-- start of DATA EXTRACT --

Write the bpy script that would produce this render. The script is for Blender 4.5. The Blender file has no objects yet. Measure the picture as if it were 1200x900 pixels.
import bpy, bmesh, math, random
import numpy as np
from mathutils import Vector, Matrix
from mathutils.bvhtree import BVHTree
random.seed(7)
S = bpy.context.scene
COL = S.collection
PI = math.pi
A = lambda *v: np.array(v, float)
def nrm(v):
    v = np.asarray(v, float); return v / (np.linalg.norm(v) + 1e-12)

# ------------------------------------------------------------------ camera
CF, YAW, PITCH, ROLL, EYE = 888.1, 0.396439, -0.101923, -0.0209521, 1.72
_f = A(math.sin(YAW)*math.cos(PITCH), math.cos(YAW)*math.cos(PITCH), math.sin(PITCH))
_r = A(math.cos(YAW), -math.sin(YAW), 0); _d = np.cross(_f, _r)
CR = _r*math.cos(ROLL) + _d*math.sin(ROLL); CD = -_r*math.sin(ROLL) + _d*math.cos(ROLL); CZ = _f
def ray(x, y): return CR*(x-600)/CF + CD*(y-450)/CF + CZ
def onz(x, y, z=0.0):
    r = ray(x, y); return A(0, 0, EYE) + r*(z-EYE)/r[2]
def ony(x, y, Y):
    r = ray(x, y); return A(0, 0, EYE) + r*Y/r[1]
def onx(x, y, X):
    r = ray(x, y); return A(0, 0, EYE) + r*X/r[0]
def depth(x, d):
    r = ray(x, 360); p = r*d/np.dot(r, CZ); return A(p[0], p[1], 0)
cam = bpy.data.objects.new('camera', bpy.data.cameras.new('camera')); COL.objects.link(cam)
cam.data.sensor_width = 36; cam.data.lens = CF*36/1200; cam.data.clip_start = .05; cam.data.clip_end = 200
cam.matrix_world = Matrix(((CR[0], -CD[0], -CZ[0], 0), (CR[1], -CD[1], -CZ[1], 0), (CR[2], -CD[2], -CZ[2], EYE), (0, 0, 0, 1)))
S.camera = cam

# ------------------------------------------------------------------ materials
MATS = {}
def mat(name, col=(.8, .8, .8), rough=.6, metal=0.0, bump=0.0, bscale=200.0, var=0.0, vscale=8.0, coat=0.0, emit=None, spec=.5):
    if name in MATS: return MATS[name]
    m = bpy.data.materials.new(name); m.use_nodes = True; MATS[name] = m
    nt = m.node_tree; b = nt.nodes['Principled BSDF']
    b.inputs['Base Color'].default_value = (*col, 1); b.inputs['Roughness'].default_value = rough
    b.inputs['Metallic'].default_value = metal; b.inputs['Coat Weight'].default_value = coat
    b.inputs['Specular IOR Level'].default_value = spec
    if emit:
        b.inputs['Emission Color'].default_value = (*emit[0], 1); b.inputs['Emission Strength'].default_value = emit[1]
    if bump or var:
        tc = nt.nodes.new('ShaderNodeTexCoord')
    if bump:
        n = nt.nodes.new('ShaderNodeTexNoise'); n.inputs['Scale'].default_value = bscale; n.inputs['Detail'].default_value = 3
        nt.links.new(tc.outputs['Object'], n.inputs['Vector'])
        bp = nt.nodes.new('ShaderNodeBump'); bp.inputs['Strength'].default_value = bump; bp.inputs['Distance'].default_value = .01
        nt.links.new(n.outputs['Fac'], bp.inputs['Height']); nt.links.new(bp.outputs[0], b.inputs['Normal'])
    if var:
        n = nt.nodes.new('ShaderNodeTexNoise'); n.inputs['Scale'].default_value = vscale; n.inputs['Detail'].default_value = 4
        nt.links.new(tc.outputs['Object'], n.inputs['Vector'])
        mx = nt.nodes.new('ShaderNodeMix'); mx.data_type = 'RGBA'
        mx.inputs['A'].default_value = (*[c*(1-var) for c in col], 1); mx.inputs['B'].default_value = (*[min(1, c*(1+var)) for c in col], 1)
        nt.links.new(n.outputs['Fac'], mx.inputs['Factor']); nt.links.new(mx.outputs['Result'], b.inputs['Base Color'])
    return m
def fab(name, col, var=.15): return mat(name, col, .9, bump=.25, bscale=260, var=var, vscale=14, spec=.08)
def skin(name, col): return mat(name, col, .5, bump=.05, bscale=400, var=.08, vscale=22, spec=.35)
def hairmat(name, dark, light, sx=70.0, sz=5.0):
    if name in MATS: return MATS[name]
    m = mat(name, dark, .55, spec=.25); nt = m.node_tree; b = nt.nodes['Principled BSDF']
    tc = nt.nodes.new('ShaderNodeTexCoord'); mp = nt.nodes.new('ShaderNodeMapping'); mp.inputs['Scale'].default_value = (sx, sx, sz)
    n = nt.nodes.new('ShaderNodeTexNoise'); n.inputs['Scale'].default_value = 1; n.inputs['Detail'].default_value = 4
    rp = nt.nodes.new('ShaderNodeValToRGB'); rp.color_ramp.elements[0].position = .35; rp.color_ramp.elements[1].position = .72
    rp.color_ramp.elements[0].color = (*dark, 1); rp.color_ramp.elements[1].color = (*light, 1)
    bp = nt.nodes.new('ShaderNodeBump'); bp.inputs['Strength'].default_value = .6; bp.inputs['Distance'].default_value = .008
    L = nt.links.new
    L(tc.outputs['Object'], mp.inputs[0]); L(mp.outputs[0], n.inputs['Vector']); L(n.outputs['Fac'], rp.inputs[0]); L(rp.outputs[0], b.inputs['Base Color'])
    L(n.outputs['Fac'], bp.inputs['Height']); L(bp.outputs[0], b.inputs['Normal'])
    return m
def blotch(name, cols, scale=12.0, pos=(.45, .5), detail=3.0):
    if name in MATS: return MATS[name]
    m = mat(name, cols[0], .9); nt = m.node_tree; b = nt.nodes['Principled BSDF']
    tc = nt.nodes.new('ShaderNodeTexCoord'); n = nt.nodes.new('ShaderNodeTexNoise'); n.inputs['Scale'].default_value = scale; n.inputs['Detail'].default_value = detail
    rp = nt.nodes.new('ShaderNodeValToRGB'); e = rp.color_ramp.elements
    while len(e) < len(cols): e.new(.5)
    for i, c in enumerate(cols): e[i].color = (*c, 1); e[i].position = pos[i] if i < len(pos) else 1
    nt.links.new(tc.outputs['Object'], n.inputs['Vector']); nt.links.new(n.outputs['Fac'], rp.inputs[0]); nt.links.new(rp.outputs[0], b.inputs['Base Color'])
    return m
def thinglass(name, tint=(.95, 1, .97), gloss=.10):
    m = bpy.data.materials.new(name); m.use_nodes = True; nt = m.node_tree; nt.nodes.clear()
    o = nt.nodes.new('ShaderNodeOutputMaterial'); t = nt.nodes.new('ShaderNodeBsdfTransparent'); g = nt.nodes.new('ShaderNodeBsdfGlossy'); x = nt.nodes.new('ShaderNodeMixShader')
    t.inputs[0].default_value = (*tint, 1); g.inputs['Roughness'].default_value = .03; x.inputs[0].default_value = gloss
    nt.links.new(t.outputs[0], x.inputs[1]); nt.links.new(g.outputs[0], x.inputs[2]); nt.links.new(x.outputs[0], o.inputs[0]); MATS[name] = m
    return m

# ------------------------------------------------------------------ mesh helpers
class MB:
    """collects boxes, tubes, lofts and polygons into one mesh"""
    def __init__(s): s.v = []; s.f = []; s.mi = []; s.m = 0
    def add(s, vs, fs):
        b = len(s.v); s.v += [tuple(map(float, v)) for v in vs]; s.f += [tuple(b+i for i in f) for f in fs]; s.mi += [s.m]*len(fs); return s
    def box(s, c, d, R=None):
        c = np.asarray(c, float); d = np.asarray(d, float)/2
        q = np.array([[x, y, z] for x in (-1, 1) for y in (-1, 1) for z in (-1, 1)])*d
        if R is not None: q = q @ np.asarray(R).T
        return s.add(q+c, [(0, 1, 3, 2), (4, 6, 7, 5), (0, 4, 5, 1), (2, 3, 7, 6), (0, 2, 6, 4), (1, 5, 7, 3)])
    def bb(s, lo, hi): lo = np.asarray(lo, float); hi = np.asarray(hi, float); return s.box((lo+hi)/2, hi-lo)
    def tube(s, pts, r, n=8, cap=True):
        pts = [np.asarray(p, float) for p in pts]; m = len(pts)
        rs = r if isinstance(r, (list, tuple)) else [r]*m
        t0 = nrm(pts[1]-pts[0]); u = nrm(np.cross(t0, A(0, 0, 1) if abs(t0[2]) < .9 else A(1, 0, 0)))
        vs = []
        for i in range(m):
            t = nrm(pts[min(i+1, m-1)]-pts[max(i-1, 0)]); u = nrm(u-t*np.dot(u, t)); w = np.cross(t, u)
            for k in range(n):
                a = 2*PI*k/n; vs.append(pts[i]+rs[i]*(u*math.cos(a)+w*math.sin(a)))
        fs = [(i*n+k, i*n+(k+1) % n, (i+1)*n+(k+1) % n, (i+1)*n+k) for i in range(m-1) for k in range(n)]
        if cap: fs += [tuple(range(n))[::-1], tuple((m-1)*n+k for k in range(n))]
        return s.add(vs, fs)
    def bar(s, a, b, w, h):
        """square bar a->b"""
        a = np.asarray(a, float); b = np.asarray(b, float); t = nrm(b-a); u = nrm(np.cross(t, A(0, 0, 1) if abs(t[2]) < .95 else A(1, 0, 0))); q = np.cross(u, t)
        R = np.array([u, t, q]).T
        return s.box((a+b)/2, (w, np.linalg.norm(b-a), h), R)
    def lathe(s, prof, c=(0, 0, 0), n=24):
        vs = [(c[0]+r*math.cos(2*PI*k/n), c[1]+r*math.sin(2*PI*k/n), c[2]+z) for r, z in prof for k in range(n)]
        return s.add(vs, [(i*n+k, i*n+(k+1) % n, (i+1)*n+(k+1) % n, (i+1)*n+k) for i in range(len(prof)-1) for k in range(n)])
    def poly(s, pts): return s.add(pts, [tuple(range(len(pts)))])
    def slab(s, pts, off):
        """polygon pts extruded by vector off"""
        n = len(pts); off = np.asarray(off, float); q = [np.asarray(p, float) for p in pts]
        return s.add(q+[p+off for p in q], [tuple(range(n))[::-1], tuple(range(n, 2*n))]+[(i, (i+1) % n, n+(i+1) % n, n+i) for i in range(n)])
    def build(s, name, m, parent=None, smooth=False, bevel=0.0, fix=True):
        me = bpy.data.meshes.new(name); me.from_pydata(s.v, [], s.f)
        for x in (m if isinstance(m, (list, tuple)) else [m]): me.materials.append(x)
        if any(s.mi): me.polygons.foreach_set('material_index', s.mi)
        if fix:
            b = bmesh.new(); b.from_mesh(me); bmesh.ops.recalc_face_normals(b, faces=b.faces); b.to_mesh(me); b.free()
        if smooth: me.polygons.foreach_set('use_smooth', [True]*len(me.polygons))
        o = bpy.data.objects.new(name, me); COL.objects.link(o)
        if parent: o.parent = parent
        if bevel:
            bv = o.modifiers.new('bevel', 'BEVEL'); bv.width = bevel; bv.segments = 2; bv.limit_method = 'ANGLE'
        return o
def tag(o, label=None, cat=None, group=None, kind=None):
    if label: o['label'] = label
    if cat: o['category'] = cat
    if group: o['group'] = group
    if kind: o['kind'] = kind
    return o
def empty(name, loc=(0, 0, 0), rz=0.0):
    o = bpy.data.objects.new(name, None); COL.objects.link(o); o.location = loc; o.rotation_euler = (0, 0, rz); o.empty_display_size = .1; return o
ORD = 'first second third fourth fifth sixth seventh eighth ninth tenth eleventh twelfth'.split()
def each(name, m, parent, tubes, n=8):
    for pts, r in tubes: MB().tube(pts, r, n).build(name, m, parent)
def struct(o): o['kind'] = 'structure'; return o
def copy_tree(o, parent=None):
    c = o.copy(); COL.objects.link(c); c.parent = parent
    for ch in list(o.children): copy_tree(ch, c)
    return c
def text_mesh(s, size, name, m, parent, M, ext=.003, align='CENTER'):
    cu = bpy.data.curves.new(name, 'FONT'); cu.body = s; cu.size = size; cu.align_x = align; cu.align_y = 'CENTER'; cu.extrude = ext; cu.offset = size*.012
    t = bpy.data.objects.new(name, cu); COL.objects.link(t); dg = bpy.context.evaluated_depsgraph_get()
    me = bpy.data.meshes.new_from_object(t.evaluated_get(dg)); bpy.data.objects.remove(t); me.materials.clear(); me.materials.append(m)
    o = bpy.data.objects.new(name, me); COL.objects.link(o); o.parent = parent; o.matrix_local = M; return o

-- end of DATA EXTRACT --

* **GIVEN TASK**
Look at the material above and copy, word for word, its lines from the first through the one containing "v = np.asarray(v, float);".

* **WRITTEN SOLUTION**
Write the bpy script that would produce this render. The script is for Blender 4.5. The Blender file has no objects yet. Measure the picture as if it were 1200x900 pixels.
import bpy, bmesh, math, random
import numpy as np
from mathutils import Vector, Matrix
from mathutils.bvhtree import BVHTree
random.seed(7)
S = bpy.context.scene
COL = S.collection
PI = math.pi
A = lambda *v: np.array(v, float)
def nrm(v):
    v = np.asarray(v, float); return v / (np.linalg.norm(v) + 1e-12)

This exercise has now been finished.